- EXERCISE TASK: Give the listing again exactly, omitting its images.
## begin
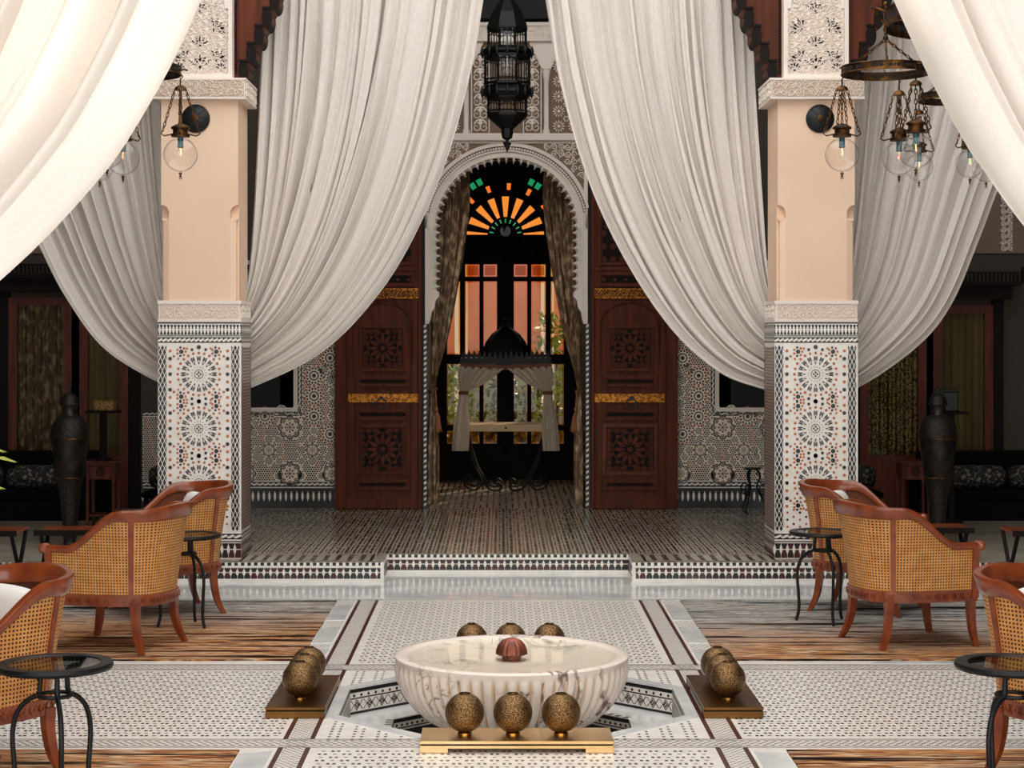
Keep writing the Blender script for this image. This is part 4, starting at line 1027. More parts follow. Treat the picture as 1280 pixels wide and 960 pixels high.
# --- garden beyond the glass
mb = MB(); mb.box(-6, 6, 20.3, 27.2, -0.1, 0.10); struct(mb.build('ground', 'sand'))
mb = MB(); mb.box(-6, 6, 26.6, 26.9, 0.10, 2.75); gw = struct(mb.build('wall_garden', 'pink_wall'))
mb = MB(); mb.box(-6, 6, 26.45, 26.6, 0.10, 1.42); mb.build('plinth', 'grey_wall', gw)
for x in (-0.62, 0.62, -1.9, 1.9):
    mb = MB(); mb.box(x-0.09, x+0.09, 26.38, 26.6, 0.10, 2.75); mb.build('pilaster', 'white_wall', gw)
def shrub(x, y, h, r, label, m, seed, n=420):
    rnd = random.Random(seed); t = thing('garden_shrub', label, 'shrub', (x, y, 0.10))
    mb = MB(); mb.tube([(0, 0, 0), (0.03, 0, h*0.5), (0, 0.02, h*0.85)], lambda q: 0.03-0.02*q, 6); mb.build('stem', 'wood_red', t)
    mb = MB()
    for i in range(n):
        z = h*(0.15+0.9*rnd.random()); q = r*(0.35+0.65*sin(pi*min(1, z/h*0.9)))*sqrt(rnd.random()); a = rnd.random()*2*pi
        c = Vector((q*cos(a), q*sin(a), z)); d = Vector((rnd.uniform(-1, 1), rnd.uniform(-1, 1), rnd.uniform(-0.4, 1))).normalized(); s = d.cross(Vector((rnd.random(), rnd.random(), 1))).normalized()
        L_ = 0.10+0.08*rnd.random(); w = 0.02+0.015*rnd.random()
        mb.face([c, c+d*L_*0.5+s*w, c+d*L_, c+d*L_*0.5-s*w])
    mb.build('foliage', m, t, kind='stuff', fixn=False)
shrub(-0.75, 23.0, 1.15, 0.45, 'leafy green shrub in the garden behind the left door panes', 'leaf', 1)
shrub(0.62, 22.6, 1.75, 0.40, 'tall leafy shrub in the garden behind the right door panes', 'leaf', 2)
shrub(0.05, 23.6, 1.0, 0.55, 'low dark shrub in the garden behind the door centre', 'leaf_dark', 3)
shrub(-1.25, 24.4, 1.9, 0.5, 'tall bush by the garden wall far left', 'leaf_dark', 4)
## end
- WRITTEN ANSWER:
Keep writing the Blender script for this image. This is part 4, starting at line 1027. More parts follow. Treat the picture as 1280 pixels wide and 960 pixels high.
# --- garden beyond the glass
mb = MB(); mb.box(-6, 6, 20.3, 27.2, -0.1, 0.10); struct(mb.build('ground', 'sand'))
mb = MB(); mb.box(-6, 6, 26.6, 26.9, 0.10, 2.75); gw = struct(mb.build('wall_garden', 'pink_wall'))
mb = MB(); mb.box(-6, 6, 26.45, 26.6, 0.10, 1.42); mb.build('plinth', 'grey_wall', gw)
for x in (-0.62, 0.62, -1.9, 1.9):
    mb = MB(); mb.box(x-0.09, x+0.09, 26.38, 26.6, 0.10, 2.75); mb.build('pilaster', 'white_wall', gw)
def shrub(x, y, h, r, label, m, seed, n=420):
    rnd = random.Random(seed); t = thing('garden_shrub', label, 'shrub', (x, y, 0.10))
    mb = MB(); mb.tube([(0, 0, 0), (0.03, 0, h*0.5), (0, 0.02, h*0.85)], lambda q: 0.03-0.02*q, 6); mb.build('stem', 'wood_red', t)
    mb = MB()
    for i in range(n):
        z = h*(0.15+0.9*rnd.random()); q = r*(0.35+0.65*sin(pi*min(1, z/h*0.9)))*sqrt(rnd.random()); a = rnd.random()*2*pi
        c = Vector((q*cos(a), q*sin(a), z)); d = Vector((rnd.uniform(-1, 1), rnd.uniform(-1, 1), rnd.uniform(-0.4, 1))).normalized(); s = d.cross(Vector((rnd.random(), rnd.random(), 1))).normalized()
        L_ = 0.10+0.08*rnd.random(); w = 0.02+0.015*rnd.random()
        mb.face([c, c+d*L_*0.5+s*w, c+d*L_, c+d*L_*0.5-s*w])
    mb.build('foliage', m, t, kind='stuff', fixn=False)
shrub(-0.75, 23.0, 1.15, 0.45, 'leafy green shrub in the garden behind the left door panes', 'leaf', 1)
shrub(0.62, 22.6, 1.75, 0.40, 'tall leafy shrub in the garden behind the right door panes', 'leaf', 2)
shrub(0.05, 23.6, 1.0, 0.55, 'low dark shrub in the garden behind the door centre', 'leaf_dark', 3)
shrub(-1.25, 24.4, 1.9, 0.5, 'tall bush by the garden wall far left', 'leaf_dark', 4)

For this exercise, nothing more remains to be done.